One amazing guitarist who is too rarely mentioned in the same breath as the above is Eddie Hazel of Funkadelic. Hazel co-wrote and wailed furiously on "Red Hot Mama" (and "Vital Juices," an extension of "Mama" that's pure, unalloyed jam), but he's best known for "Maggot Brain," one of the best instrumentals of all-time - and one of the only electric guitar moments in history that approaches the sonic heavy-osity of Jimi Hendrix. 

When I first heard "Maggot Brain," I thought who is this guitarist, and why have I never heard of him? Unfortunately, this is a common reaction to the discovery of Eddie Hazel, whose catalog is limited due to substance abuse and an abbreviated life span.

Naturally, I went to You Tube to crack the mystery of Eddie Hazel, and found this excerpt from "Standing on the Verge of Getting it On":

Backed by the mighty Funkadelic groove army, this is a musician at the height of his powers.

Check out the '70s duds, the big, full Strat tone, and George Clinton's introduction, "I want you to talk to 'em, brother," as Hazel's bandmates clear the way for him to stand and deliver.

**Click here for Great Guitar Solos, #2:  Frank Zappa

here for Great Guitar Solos, #3:  Hiram Bullock 

here for Great Guitar Solos, #4: Dweezil Zappa Nails "Eruption"

and here for Great Guitar Solos, #5: Alvin Lee


  1. Have I ever mentioned to you my love of Steve Vai? Not only is he an accomplished guitarist, but he's also an amazing showman. I recall reading an interview with Vivian Campbell and another guy in which both stated that "the music is the bottom line," a mantra I have held for decades. However, I must admit that I am interested in concert footage, and I do appreciate the showmanship. It does augment.

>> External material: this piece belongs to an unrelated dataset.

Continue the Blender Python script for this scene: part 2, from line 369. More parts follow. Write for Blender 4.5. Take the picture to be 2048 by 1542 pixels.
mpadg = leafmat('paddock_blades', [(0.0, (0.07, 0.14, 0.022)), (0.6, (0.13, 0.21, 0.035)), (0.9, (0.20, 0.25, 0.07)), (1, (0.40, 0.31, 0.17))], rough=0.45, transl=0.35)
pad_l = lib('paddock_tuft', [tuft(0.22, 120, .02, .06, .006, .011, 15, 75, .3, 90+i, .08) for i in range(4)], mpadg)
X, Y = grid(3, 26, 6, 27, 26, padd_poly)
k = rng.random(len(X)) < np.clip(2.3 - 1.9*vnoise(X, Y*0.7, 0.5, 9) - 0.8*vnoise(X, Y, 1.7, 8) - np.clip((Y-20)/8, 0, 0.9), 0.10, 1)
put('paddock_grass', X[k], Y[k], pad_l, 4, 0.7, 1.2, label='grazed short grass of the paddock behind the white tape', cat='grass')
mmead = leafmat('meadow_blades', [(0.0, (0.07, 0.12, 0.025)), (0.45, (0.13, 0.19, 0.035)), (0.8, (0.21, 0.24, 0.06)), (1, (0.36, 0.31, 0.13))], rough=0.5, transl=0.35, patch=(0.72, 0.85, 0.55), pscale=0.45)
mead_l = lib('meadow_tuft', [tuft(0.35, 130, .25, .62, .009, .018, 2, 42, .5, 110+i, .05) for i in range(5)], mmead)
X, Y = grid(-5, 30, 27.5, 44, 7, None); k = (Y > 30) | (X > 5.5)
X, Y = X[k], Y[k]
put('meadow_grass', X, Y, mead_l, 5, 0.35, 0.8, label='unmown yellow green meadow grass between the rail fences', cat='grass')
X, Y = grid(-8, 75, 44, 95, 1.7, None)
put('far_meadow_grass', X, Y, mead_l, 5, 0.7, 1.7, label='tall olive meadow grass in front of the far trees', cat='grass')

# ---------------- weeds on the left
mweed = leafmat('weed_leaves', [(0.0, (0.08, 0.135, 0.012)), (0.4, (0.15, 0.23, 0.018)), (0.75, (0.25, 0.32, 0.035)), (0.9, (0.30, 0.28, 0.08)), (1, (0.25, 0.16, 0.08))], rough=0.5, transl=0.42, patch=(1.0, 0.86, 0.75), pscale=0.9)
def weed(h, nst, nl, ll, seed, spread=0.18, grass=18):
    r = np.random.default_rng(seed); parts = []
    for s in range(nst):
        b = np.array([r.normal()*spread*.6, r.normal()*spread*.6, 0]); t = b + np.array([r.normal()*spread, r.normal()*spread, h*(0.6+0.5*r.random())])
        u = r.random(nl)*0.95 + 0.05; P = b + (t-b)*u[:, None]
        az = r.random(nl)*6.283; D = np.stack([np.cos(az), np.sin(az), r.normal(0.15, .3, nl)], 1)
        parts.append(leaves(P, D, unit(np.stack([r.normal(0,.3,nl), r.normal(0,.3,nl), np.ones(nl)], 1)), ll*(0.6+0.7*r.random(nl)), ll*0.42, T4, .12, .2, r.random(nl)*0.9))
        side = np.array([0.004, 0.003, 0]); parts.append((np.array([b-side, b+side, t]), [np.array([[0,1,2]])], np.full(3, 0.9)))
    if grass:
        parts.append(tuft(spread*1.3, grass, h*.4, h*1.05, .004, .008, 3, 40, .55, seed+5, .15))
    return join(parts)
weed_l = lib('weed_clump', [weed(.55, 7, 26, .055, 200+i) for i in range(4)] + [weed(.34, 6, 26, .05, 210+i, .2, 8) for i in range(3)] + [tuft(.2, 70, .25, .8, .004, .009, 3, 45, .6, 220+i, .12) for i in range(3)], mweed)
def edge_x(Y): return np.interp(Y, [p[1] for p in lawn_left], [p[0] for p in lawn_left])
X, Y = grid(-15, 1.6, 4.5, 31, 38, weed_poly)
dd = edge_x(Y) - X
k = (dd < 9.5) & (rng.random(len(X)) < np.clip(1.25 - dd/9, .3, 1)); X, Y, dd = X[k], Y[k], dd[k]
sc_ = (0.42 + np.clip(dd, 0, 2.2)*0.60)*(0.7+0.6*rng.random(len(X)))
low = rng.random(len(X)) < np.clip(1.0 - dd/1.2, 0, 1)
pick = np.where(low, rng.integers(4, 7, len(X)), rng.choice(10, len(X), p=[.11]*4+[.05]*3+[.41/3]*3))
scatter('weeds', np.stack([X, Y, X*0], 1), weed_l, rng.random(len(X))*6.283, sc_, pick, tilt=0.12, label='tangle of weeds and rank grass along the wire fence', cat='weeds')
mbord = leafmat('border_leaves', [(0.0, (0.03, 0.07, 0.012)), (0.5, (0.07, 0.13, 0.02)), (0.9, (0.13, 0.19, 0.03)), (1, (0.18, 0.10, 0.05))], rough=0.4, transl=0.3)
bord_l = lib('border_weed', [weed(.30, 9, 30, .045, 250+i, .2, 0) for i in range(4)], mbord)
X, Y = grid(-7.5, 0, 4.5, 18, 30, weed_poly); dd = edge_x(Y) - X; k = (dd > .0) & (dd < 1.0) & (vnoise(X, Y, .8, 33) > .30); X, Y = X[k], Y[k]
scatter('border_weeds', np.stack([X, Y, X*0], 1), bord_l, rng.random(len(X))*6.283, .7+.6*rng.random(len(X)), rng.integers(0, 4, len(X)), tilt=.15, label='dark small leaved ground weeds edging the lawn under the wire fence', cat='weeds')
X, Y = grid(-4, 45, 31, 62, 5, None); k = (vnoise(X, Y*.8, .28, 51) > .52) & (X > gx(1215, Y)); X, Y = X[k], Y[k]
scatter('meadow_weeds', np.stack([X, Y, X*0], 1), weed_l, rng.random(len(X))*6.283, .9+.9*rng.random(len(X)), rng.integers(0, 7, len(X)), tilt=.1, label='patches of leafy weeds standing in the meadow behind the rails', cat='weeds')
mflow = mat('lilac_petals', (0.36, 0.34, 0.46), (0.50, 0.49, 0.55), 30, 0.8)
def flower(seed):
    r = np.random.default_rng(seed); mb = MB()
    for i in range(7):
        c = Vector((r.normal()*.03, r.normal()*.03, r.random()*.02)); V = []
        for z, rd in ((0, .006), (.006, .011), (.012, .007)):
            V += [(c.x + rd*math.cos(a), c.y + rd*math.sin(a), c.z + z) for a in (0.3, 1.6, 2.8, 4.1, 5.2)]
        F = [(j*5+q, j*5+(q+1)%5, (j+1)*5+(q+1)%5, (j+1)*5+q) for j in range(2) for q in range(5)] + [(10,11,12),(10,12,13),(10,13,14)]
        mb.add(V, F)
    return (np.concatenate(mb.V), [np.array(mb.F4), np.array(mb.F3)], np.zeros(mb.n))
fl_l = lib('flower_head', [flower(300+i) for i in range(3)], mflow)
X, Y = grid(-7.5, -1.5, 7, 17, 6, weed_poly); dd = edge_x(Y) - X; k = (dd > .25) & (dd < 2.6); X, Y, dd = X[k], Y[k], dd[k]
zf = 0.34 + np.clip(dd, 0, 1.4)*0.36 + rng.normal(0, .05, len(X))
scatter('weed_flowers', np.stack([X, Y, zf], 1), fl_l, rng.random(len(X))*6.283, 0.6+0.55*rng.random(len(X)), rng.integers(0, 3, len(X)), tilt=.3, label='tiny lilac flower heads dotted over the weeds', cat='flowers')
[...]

    Anyway, enough of Steve Vai.

    I don't recall saying, "Jimi's got something that Kirk just doesn't have," but I probably did. I was a cocky kid back then. Arguably, there is some truth to it. Live At Winterland is still one of my favorite CDs. In this day of MP3s, it is one CD that I have kept, and probably will all my life.

    I think you introduced me to Maggot Brain, which I liked immediately. I find it interesting that I still come across accomplished guitarists of whom I have never heard even though I chased down guitarists for years. I found out about Mike Oldfield from a random source, as did I find out about Manuel Göttsching. I learned of Francisco Mondragon Rio from a Jaco Pastorious album. There are some truly accomplished guitarists out there who don't get the notoriety they deserve.

  2. Dazzling choice, Dan, and your solid prose backs it up: signed, sealed and delivered. Great job!

  3. What was the feeling you had when you were in your dorm room and someone came up to you and said “dude, you gotta listen to this”? Was it Slayer? Hendrix? Coltrane? Santana? It was all four, and more. Over and over again. In different ways. Not all had guitar solos, but there was still feeling and substance behind it all. The words had staying power… and Jimi STILL has got something more than Kirk.
    I digress. I was pleased to see a very fond piece of my pseudo-musical past prominently displayed in a blog… And I remember Eddie Hazel’s guitar solo broadcasting some gut-wrenching emotion in a fearless way. So I listened to it again. Late at night. Alone. It was as if the purpose of it all had bitch-slapped me in the face.